-- Begin Recorded data --

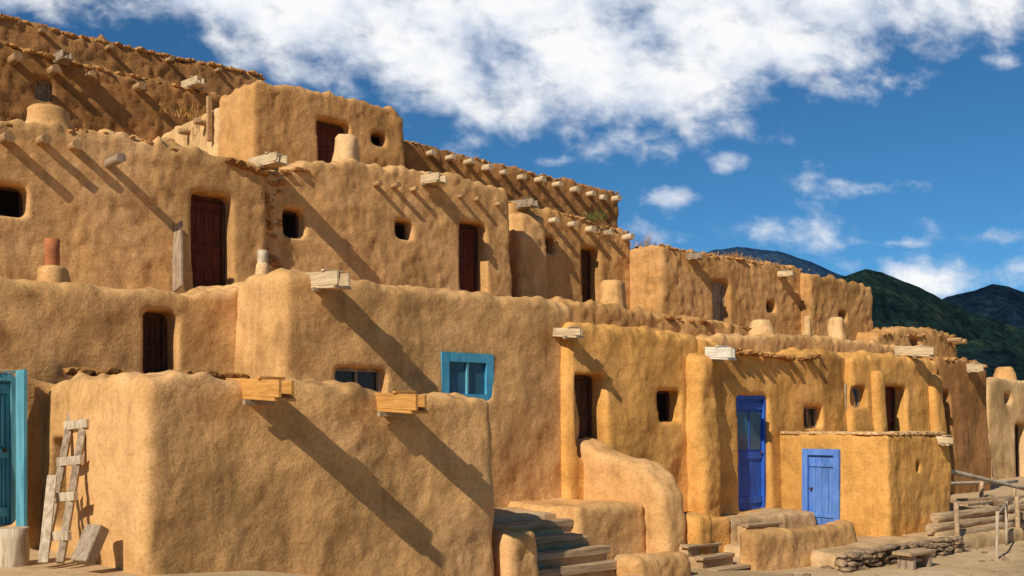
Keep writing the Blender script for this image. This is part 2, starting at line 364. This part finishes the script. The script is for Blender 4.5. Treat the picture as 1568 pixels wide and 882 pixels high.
J,_=house(16.,Jt,3.2,3.8,A_TANR,[(1093,430,1118,498,'grey'),(1175,461,1189,478,'dark')],voxel=.06,rag=.09,rough=.03,core=False,smooth=3)
canal(J,16.,1056,392,.35,.22,.14,W_GREY); canal(J,16.,1194,419,.4,.22,.14,W_PALE); rim(J,16.,Jt,130,A_TANR,.06)
tuft(16.3,1128,394,220,.2,.5); tuft(16.3,1180,405,140,.18,.4)
K,_=house(15.7,[(1240,417),(1290,429),(1336,440)],3.2,3.8,A_TANR,[(1286,476,1298,492,'dark')],voxel=.06,rag=.07,rough=.03,core=False,smooth=3)
Lt=[(855,456),(910,462),(950,468),(1040,485),(1120,492),(1150,502)]
L,_=house(13.4,Lt,2.8,2.6,A_TANR,[],voxel=.06,rag=.09,rough=.03,core=False)
rim(L,13.4,[(1020,484),(1120,495),(1150,502)],40,A_BRN,.08)
chimney(L,14.,936,430,466,.27,A_TAN)
L2,_=house(12.7,[(1090,515),(1190,511),(1260,515),(1330,524),(1425,538)],3.2,2.4,A_TAN,[],voxel=.06,rag=.07,rough=.025,core=False)
chimney(L2,13.6,1165,490,515,.26,A_LIGHT); chimney(L2,13.6,1280,486,522,.19,A_LIGHT); chimney(L2,13.6,1236,484,515,.1,A_LIGHT)
M,_=house(11.3,[(872,490),(960,499),(1040,511),(1076,520)],3.,-.3,A_OCH,[(884,573,930,700,'brown'),(1008,598,1043,647,'dark')],voxel=.045,rag=.05,lump=.075,rough=.014,bevel=.14)
canal(M,11.3,866,508,.33,.18,.13,W_PALE)
sM=S(1062,11.2)
v,f=prism([W(sM-.1,11.0,Z(1062,545,11.2)),W(sM-.1,11.5,Z(1062,535,11.2)),W(sM-.2,11.5,-.3),W(sM-.2,10.8,-.3)],
          [W(sM+.4,11.0,Z(1095,550,11.2)),W(sM+.4,11.5,Z(1095,540,11.2)),W(sM+.5,11.5,-.3),W(sM+.5,10.8,-.3)])
solid('buttress',v,f,A_OCH,voxel=.05,bevel=.14,lump=.1,rough=.02,parent=M)
Nt=[(1074,521),(1150,533),(1225,543),(1262,536),(1312,541)]
Nh,_=house(11.2,Nt,3.,-.3,A_OCH,[(1132,606,1180,782,'blue'),(1232,622,1260,656,'winw')],voxel=.05,rag=.08,lump=.075,rough=.014,bevel=.12)
canal(Nh,11.2,1086,540,.5,.26,.2,W_WHITE); rim(Nh,11.15,[(1110,532),(1150,537),(1225,547),(1262,542)],70,A_BRN,.07,(-.06,.15))
Ot=[(1306,543),(1340,540),(1400,545),(1438,552)]
O,_=house(11.05,Ot,3.,-.3,A_OCH,[(1309,592,1328,624,'bluewin'),(1358,591,1390,690,'red')],voxel=.055,rag=.07,lump=.075,rough=.016,bevel=.12)
canal(O,11.05,1398,537,.45,.24,.2,W_PALE)
for (x0,x1) in((1336,1350),(1424,1440)):
    a,b=S(x0,11),S(x1,11)
    v,f=prism([W(a,10.9,3.2),W(a,11.3,3.2),W(a-.05,11.3,-.3),W(a-.05,10.7,-.3)],[W(b,10.9,3.2),W(b,11.3,3.2),W(b+.05,11.3,-.3),W(b+.05,10.7,-.3)])
    solid('buttress',v,f,A_OCH,voxel=.06,bevel=.1,parent=O)
Pt=[(1436,547),(1470,549),(1502,556),(1512,562)]
Ph,_=house(11.1,Pt,3.,-.3,A_BRN,[(1439,600,1458,720,'brown')],voxel=.06,rag=.08,lump=.06)
canal(Ph,11.1,1482,562,.35,.26,.18,W_PALE); rim(Ph,11.1,Pt,35,A_TANR,.08)
R,_=house(15.,[(1344,509),(1395,500),(1430,504),(1467,514)],4.,1.,A_TANR,[(1395,516,1410,530,'dark')],voxel=.09,rag=.1,rough=.04,core=False)
rim(R,15.,[(1344,509),(1467,514)],40,A_TANR,.09); vigas(R,15.,[(1452,520),(1462,524)],.4,.07)
Sx,_=house(13.2,[(1512,578),(1540,578),(1600,586),(1680,592)],4.,-.2,A_LIGHT,[(1539,602,1550,618,'dark'),(1557,648,1574,736,'red')],voxel=.08,rag=.04)
chimney(Sx,14.,1538,562,580,.32,A_TAN)
Qt=[(1360,664),(1410,664),(1455,668)]
sQ=S(1360,9.); zQ=Z(1360,664,9.)
tq0,tq1=9.94,10.58
Q,_=house(9.,Qt,2.4,-.1,A_OCH,[(1404,706,1411,722,'dark')],voxel=.04,rag=.03,rough=.014,lump=.045,bevel=.07,batter=.02,name='adobe_shed',core=False,
   extra=[(tq0,tq1,sQ-.5,sQ+.1,.3,zQ-.33,LEFT)])
opening_fill('lblue',tq0,tq1,sQ-.03,.3,zQ-.33,Q,LEFT)
p=Parts()
for i in range(44):
    a=i/43; r=random.uniform(.05,.09)
    if i<23: c=W(sQ+.08,9.05+a*2*2.1,zQ+.0)
    else: c=W(sQ+.1+(a-.5)*2*2.0,9.1,zQ+.0)
    p.stone(c,r*1.5,r*1.2,r*.5,A_LIGHT,random.random()*3,2,.6)
p.out('coping_stones',Q); canal(Q,9.,1440,672,.22,.2,.14,W_PALE)
# ================================================================= foreground earthworks
def ebox(name,s0,s1,T0,T1,z0,z1,mat,parent=None,vox=.05,bev=.09,z1b=None,lump=.06):
    zb=z1 if z1b is None else z1b
    v,f=prism([W(s0,T0,z1),W(s0,T1,zb),W(s0-.04,T1,z0),W(s0-.04,T0-.04,z0)],[W(s1,T0,z1),W(s1,T1,zb),W(s1+.04,T1,z0),W(s1+.04,T0-.04,z0)])
    return solid(name,v,f,mat,voxel=vox,bevel=bev,lump=lump,rough=.02,parent=parent)
sB=11.33
prof=[(11.6,1.9),(11.3,1.84),(10.9,1.68),(10.5,1.58),(10.1,1.52),(9.85,1.36),(9.66,1.08),(9.58,.7),(9.5,-.3),(11.6,-.3)]
v,f=prism([W(sB,t,z) for t,z in prof],[W(sB+.5,t,z) for t,z in prof])
solid('adobe_buttress_wall',v,f,A_TAN,voxel=.045,bevel=.1,lump=.07,rough=.016)
ebox('adobe_bench',9.95,11.35,9.95,11.6,-.3,1.0,A_TAN)
ebox('adobe_pier',7.75,8.3,8.85,9.35,-.3,.9,A_TAN,bev=.12,vox=.04)
ebox('adobe_landing',7.5,10.1,10.35,11.7,-.3,.92,A_STEP,bev=.05)
st=Parts()
for i in range(5):
    T0=8.75+i*.33; z=.22+i*.15
    st.box(8.3,9.95,T0,T0+1.8-.33*i,-.2,z-.04,A_STEP,jit=.015)
    st.box(8.32,9.93+random.uniform(-.15,.05),T0-.04,T0+.12,z-.1,z,W_LOG,jit=.015)
st.out('adobe_steps',bevel=.012)
ebox('adobe_low_wall',9.75,10.85,8.7,9.1,-.3,.44,A_TAN,bev=.11,vox=.04)
ebox('adobe_low_wall',10.5,10.85,8.95,9.9,-.3,.34,A_STEP,bev=.11,vox=.04)
ebox('adobe_pier',11.85,12.15,9.4,9.85,-.3,.8,A_OCH,bev=.08,vox=.04)
ebox('adobe_bench',11.9,13.9,10.3,11.5,-.3,.62,A_OCH,bev=.1)
ebox('adobe_landing',13.8,16.3,10.3,11.5,-.3,.56,A_STEP,bev=.06)
ebox('adobe_low_wall',12.3,14.9,8.75,9.1,-.3,.56,A_TAN,bev=.1,vox=.04,lump=.09)
st=Parts()
for i in range(3):
    z=.2+i*.14; st.box(14.0,14.9,9.75+i*.2,10.4,-.1,z-.03,A_STEP,jit=.01); st.box(13.98,14.95,9.7+i*.2,9.84+i*.2,z-.05,z,W_LOG,jit=.01)
for i in range(3):
    z=.12+i*.14; st.box(11.6,12.3,8.9+i*.25,10.2,-.1,z-.03,A_STEP,jit=.01); st.box(11.55,12.3,8.85+i*.25,9.0+i*.25,z-.05,z,W_LOG,jit=.012)
st.out('wooden_steps',bevel=.008)
ebox('adobe_terrace',13.6,19.6,8.1,11.2,-.4,.22,A_STEP,bev=.05,vox=.07)
p=Parts()
for row in range(5):
    s=13.3+random.random()*.1
    while s<16.9:
        w=random.uniform(.10,.30); h=random.uniform(.03,.05)
        if random.random()<.9: p.stone(W(s+w/2,8.04+random.uniform(-.04,.04),-.02+row*.065+random.uniform(-.012,.012)),w*.58,.1,h,STONE,math.atan2(DY,DX)+random.uniform(-.25,.25),2,.75)
        s+=w*.95
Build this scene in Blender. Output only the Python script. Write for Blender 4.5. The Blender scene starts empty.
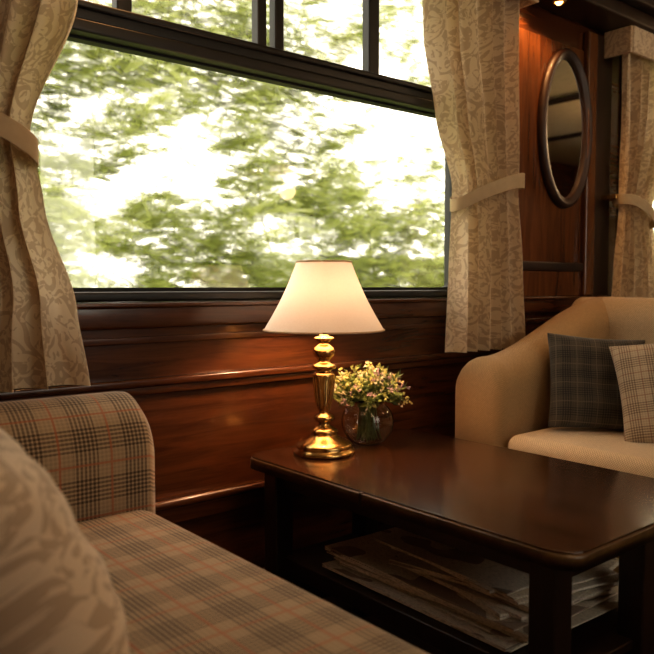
import bpy, bmesh, math, random
from mathutils import Vector, Matrix, noise, Euler
random.seed(7)
S = bpy.context.scene
COL = S.collection

# ------------------------------------------------------------------ node helpers
def newmat(name):
    m = bpy.data.materials.new(name); m.use_nodes = True
    nt = m.node_tree
    b = nt.nodes.get('Principled BSDF')
    return m, nt, b
def N(nt, typ, **kw):
    n = nt.nodes.new(typ)
    for k, v in kw.items(): setattr(n, k, v)
    return n
def setin(nt, sock, v):
    if isinstance(v, bpy.types.NodeSocket): nt.links.new(v, sock)
    else: sock.default_value = v
def M(nt, op, a, b=None, c=None):
    n = N(nt, 'ShaderNodeMath', operation=op)
    setin(nt, n.inputs[0], a)
    if b is not None: setin(nt, n.inputs[1], b)
    if c is not None: setin(nt, n.inputs[2], c)
    return n.outputs[0]
def MIX(nt, f, a, b):
    n = N(nt, 'ShaderNodeMix', data_type='RGBA')
    setin(nt, n.inputs[0], f)
    setin(nt, n.inputs[6], a if isinstance(a, bpy.types.NodeSocket) else (*a, 1))
    setin(nt, n.inputs[7], b if isinstance(b, bpy.types.NodeSocket) else (*b, 1))
    return n.outputs[2]
def NOISE(nt, vec, scale, detail=3, rough=.5, dist=0):
    n = N(nt, 'ShaderNodeTexNoise')
    if vec is not None: nt.links.new(vec, n.inputs['Vector'])
    n.inputs['Scale'].default_value = scale; n.inputs['Detail'].default_value = detail
    n.inputs['Roughness'].default_value = rough; n.inputs['Distortion'].default_value = dist
    return n
def MAP(nt, vec, scale=(1,1,1), rot=(0,0,0)):
    n = N(nt, 'ShaderNodeMapping'); nt.links.new(vec, n.inputs[0])
    n.inputs['Scale'].default_value = scale; n.inputs['Rotation'].default_value = rot
    return n.outputs[0]
def RAMP(nt, f, stops):
    n = N(nt, 'ShaderNodeValToRGB'); nt.links.new(f, n.inputs[0])
    e = n.color_ramp.elements
    while len(e) < len(stops): e.new(.5)
    for i, (p, c) in enumerate(stops): e[i].position = p; e[i].color = (*c, 1)
    return n.outputs[0]
def BUMP(nt, b, h, strength=.3, dist=.002):
    n = N(nt, 'ShaderNodeBump'); nt.links.new(h, n.inputs['Height'])
    n.inputs['Strength'].default_value = strength; n.inputs['Distance'].default_value = dist
    nt.links.new(n.outputs[0], b.inputs['Normal'])

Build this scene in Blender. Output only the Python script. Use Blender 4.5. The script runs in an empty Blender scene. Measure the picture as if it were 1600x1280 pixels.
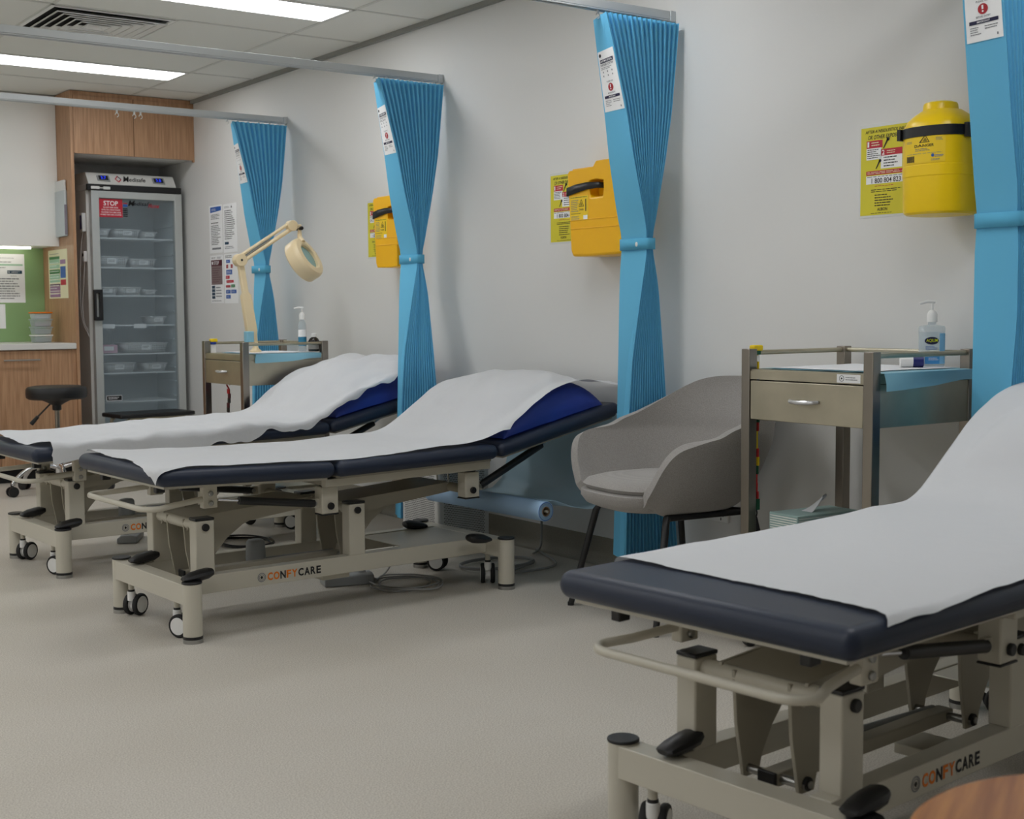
import bpy, bmesh, math, random
from mathutils import Vector, Matrix, noise
random.seed(7)
S = bpy.context.scene
COL = S.collection
PI = math.pi
# ------------------------------------------------------------------ camera
YAW, PIT, ROLL, FPX = 0.622382, 0.073781, -0.006139, 2082.43
fw = Vector((math.sin(YAW)*math.cos(PIT), math.cos(YAW)*math.cos(PIT), -math.sin(PIT)))
r0 = Vector((math.cos(YAW), -math.sin(YAW), 0)); u0 = r0.cross(fw)
rt = math.cos(ROLL)*r0 + math.sin(ROLL)*u0
up = -math.sin(ROLL)*r0 + math.cos(ROLL)*u0
cam = bpy.data.cameras.new('camera'); camo = bpy.data.objects.new('camera', cam); COL.objects.link(camo)
mw = Matrix((( rt.x, up.x, -fw.x, 0), (rt.y, up.y, -fw.y, 0), (rt.z, up.z, -fw.z, 1.05), (0, 0, 0, 1)))
camo.matrix_world = mw
cam.sensor_width = 36; cam.sensor_fit = 'HORIZONTAL'; cam.lens = FPX/1600*36
cam.clip_start = 0.05; cam.clip_end = 60
cam.dof.use_dof = True; cam.dof.focus_distance = 4.6; cam.dof.aperture_fstop = 7.0
S.camera = camo
# ------------------------------------------------------------------ world, exposure
w = bpy.data.worlds.new('world'); S.world = w; w.use_nodes = True
w.node_tree.nodes['Background'].inputs[0].default_value = (0.75, 0.8, 0.85, 1)
w.node_tree.nodes['Background'].inputs[1].default_value = 0.05
S.view_settings.view_transform = 'Standard'; S.view_settings.look = 'None'
S.view_settings.gamma = 1; S.view_settings.use_curve_mapping = False
S.view_settings.exposure = 0.0
PANEL_STRENGTH = 9.8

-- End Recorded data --

Short problem:
The required output is the number of lines containing the word "only", and nothing besides.

Result of this exercise:
2